### Required work
Pull out the lines from the line containing "PAVE = pavement_mat()" through the line containing "island(-4.78, -1.955, -2, 42)", both lines included, and copy them exactly.

==========

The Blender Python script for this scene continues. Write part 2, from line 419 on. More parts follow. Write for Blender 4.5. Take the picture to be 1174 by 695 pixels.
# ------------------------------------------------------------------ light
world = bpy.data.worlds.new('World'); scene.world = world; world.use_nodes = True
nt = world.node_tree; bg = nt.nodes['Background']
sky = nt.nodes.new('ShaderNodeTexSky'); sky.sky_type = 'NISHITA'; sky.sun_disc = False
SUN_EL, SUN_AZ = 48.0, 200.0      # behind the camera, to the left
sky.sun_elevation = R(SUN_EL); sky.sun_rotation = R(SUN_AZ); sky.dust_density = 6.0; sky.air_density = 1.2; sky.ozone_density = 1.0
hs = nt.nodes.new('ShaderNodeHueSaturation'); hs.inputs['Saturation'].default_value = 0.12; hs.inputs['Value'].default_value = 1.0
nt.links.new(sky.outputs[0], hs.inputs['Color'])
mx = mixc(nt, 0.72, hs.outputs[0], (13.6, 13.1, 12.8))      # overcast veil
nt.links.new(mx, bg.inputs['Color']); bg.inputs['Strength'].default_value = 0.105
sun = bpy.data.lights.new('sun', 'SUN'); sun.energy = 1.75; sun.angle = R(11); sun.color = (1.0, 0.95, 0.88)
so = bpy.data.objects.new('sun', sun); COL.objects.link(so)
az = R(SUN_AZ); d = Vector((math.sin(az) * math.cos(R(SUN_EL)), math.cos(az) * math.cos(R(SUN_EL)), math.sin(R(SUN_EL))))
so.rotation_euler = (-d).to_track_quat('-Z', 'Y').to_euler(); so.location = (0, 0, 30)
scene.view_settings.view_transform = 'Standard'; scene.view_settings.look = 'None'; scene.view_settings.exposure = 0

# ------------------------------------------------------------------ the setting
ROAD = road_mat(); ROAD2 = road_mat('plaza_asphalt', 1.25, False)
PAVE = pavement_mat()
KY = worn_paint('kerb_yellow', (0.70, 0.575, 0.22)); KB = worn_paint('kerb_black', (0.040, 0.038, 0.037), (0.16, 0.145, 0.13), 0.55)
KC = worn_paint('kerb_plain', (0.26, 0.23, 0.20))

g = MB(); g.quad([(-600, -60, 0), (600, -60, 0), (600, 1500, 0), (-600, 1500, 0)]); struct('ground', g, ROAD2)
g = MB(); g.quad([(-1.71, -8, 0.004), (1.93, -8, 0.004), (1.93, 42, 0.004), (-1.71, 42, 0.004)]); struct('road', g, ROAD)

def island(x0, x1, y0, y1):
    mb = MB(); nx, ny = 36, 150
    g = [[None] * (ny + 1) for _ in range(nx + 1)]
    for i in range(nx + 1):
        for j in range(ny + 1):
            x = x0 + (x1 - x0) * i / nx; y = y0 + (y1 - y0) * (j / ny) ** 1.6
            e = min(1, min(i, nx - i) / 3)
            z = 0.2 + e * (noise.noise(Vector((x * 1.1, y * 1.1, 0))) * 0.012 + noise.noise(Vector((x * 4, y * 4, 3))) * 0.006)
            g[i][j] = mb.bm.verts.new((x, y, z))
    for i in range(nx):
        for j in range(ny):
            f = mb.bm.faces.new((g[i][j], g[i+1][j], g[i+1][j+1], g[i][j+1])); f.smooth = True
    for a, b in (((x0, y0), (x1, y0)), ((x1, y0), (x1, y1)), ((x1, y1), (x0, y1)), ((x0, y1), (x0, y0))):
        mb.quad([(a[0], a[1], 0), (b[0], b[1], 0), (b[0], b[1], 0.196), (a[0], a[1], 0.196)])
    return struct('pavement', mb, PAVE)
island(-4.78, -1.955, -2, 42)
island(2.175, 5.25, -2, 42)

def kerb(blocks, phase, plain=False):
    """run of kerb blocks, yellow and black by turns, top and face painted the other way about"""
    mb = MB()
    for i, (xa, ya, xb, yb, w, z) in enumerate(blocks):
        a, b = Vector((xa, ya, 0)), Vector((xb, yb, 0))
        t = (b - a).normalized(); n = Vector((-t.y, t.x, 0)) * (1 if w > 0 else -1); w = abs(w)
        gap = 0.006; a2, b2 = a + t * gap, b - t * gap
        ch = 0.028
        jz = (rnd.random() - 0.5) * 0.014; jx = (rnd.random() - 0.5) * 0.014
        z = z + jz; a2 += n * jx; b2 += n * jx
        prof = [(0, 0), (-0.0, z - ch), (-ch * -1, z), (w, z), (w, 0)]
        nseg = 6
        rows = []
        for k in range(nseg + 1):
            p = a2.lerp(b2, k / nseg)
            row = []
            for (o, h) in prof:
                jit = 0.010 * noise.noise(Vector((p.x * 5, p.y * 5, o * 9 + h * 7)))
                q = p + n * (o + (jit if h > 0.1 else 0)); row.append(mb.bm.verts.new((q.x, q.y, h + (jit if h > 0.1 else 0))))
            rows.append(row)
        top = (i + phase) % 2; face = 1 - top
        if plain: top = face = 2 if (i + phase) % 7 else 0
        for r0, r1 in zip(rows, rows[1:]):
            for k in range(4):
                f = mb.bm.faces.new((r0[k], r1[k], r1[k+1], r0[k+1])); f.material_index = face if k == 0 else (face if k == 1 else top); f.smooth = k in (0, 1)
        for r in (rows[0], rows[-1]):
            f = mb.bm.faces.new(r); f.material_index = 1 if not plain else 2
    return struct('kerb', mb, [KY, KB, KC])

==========

### Written solution
PAVE = pavement_mat()
KY = worn_paint('kerb_yellow', (0.70, 0.575, 0.22)); KB = worn_paint('kerb_black', (0.040, 0.038, 0.037), (0.16, 0.145, 0.13), 0.55)
KC = worn_paint('kerb_plain', (0.26, 0.23, 0.20))

g = MB(); g.quad([(-600, -60, 0), (600, -60, 0), (600, 1500, 0), (-600, 1500, 0)]); struct('ground', g, ROAD2)
g = MB(); g.quad([(-1.71, -8, 0.004), (1.93, -8, 0.004), (1.93, 42, 0.004), (-1.71, 42, 0.004)]); struct('road', g, ROAD)

def island(x0, x1, y0, y1):
    mb = MB(); nx, ny = 36, 150
    g = [[None] * (ny + 1) for _ in range(nx + 1)]
    for i in range(nx + 1):
        for j in range(ny + 1):
            x = x0 + (x1 - x0) * i / nx; y = y0 + (y1 - y0) * (j / ny) ** 1.6
            e = min(1, min(i, nx - i) / 3)
            z = 0.2 + e * (noise.noise(Vector((x * 1.1, y * 1.1, 0))) * 0.012 + noise.noise(Vector((x * 4, y * 4, 3))) * 0.006)
            g[i][j] = mb.bm.verts.new((x, y, z))
    for i in range(nx):
        for j in range(ny):
            f = mb.bm.faces.new((g[i][j], g[i+1][j], g[i+1][j+1], g[i][j+1])); f.smooth = True
    for a, b in (((x0, y0), (x1, y0)), ((x1, y0), (x1, y1)), ((x1, y1), (x0, y1)), ((x0, y1), (x0, y0))):
        mb.quad([(a[0], a[1], 0), (b[0], b[1], 0), (b[0], b[1], 0.196), (a[0], a[1], 0.196)])
    return struct('pavement', mb, PAVE)
island(-4.78, -1.955, -2, 42)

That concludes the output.